Cybercrime and security issues are certainly real but generally quite rare, and their main impact is to compound the failure of Internet banking to deliver the potential benefits for both consumers and institutions that it should be providing. From Egg’s point of view, this problem is compounded by the fact that it cannot effectively differentiate itself from all the other Internet banking services available: the bank issued a written statement in which it used the incident to highlight its security savvy. “Our recent close working relationship with the police has illustrated both the way in which the Internet can actually be instrumental in tracing and preventing fraudulent activity, and the industry-leading detection technology we have,” (Ptacek, 2000)

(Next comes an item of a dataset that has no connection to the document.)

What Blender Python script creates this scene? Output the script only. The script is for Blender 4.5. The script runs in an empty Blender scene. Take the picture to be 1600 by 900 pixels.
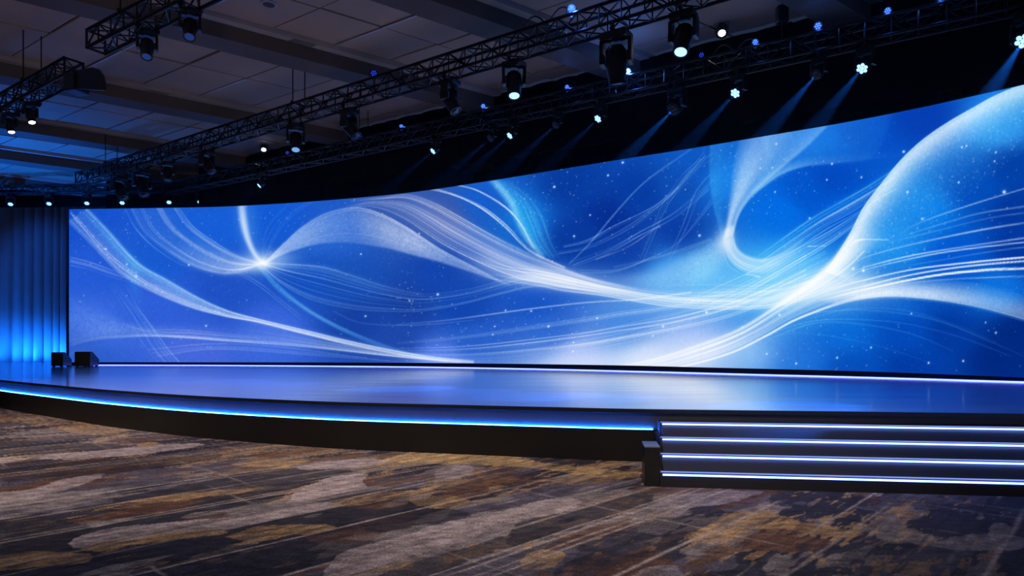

However, the Egg incident came in the wake of a late summer security breach at Barclays Bank, in which customers found that they were able to gain access to other customer’s accounts as a result of a software glitch. Unfortunately, whilst Internet-only banks actually have a higher level of security than brick-and-mortar, nothing can make them 100% immune to hackers, and many consumers fear the insidious and invisible hackers much more than having their local bank robbed. Unless Egg can successfully differentiate itself from the other Internet banking offerings available, both in terms of its service and its security, then it will continue to be viewed as being as unsafe as the other banks.

In summary, Egg is competing in a fairly homogeneous marketing environment, where its first mover advantage has long since disappeared, and any technological or service innovations it makes will only provide very short term benefits. As such, the marketing challenge it faces is firstly to ensure that its overall level of service remains higher than other offerings, and secondly to successfully differentiate itself from these offerings. Egg appears to have assessed these challenges well, and is moving towards a more extended and integrated marketing campaign, which, if implemented properly, should see it re-establish itself as a profitable and successful online bank, and become the market leader once again.

References:

Bold, B. (2004) Egg. Marketing (UK); p. 20.

Marketing (UK) (2004) Egg fills head of marketing post. p. 2.

Open University Business School (2005) Marketing in a Complex World.#

Ptacek, M. (2000) Hack Attack Scrambles U.K. Web Bank, Egg. Bank Technology News; Vol. 13, Issue 10, p. 17.

Turner, C. (2005) Egg beaten at its own game. Marketing Week (UK); Vol. 28, Issue 27, p. 26.